The project, which is slated to receive $30,000, will result in the translation and publication of five works of literature from around the world. It is one of more than 1,200 projects across the United States that was selected to receive this first round of fiscal year 2022 funding in the NEA’s Grants for Arts Projects category.

“The National Endowment for the Arts is proud to support arts projects like this one from Open Letter Books that help support the community’s creative economy,” says NEA Acting Chair Ann Eilers. “Open Letter in Rochester, New York, is among the arts organizations nationwide that are using the arts as a source of strength, a path to well-being, and providing access and opportunity for people to connect and find joy through the arts.”

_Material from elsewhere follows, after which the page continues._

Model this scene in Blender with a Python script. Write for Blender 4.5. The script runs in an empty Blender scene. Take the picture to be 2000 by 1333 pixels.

“The value of the NEA and these grants to publishers cannot be overstated,” says Open Letter publisher Chad Post. “Without this support, so many voices from around the world would simply be unavailable to American readers. What the NEA allows Open Letter and similar organizations to do is to expand the literary horizons for readers, writers, and translators with these amazing books from all over the world.”

Founded in 2008, Open Letter is one of only a handful of publishing houses in the US dedicated to increasing access to world literature in translation for English readers. The five books included in this year’s International Voices project are:

  • Mothers Don’t by Katixa Agirre, translated by Katie Whittemore (Basque Country, novel)
  • Left-Hand Parenthesis by Muriel Villanueva, translated by Megan Berkobien and María Cristina Hall (Catalonia, novel)
  • Good Men by Arnon Grunberg, translated by Sam Garrett (Netherlands, novel)
  • Roosters Crow, Dogs Cry by Wojciech Tochman, translated by Antonia Lloyd-Jones (Poland, reportage)
  • Natural Causes by Nina Lykke, translated by B. L. Crook (Norway, novel). 

The NEA also recommended that the University of Rochester receive $15,000 in Grants for Arts funding to support music; and that the Gateways Music Festival, held in collaboration with the Eastman School of Music, receive $20,000. According to the NEA, there may be a delay in the distribution of some grant awards since the federal government is operating under a continuing budget resolution, which is set to expire on February 18, 2022.

Established by Congress in 1965, the NEA is an independent federal agency that offers funding and support to give Americans the opportunity to participate in the arts, exercise their imaginations, and develop their creative capacities.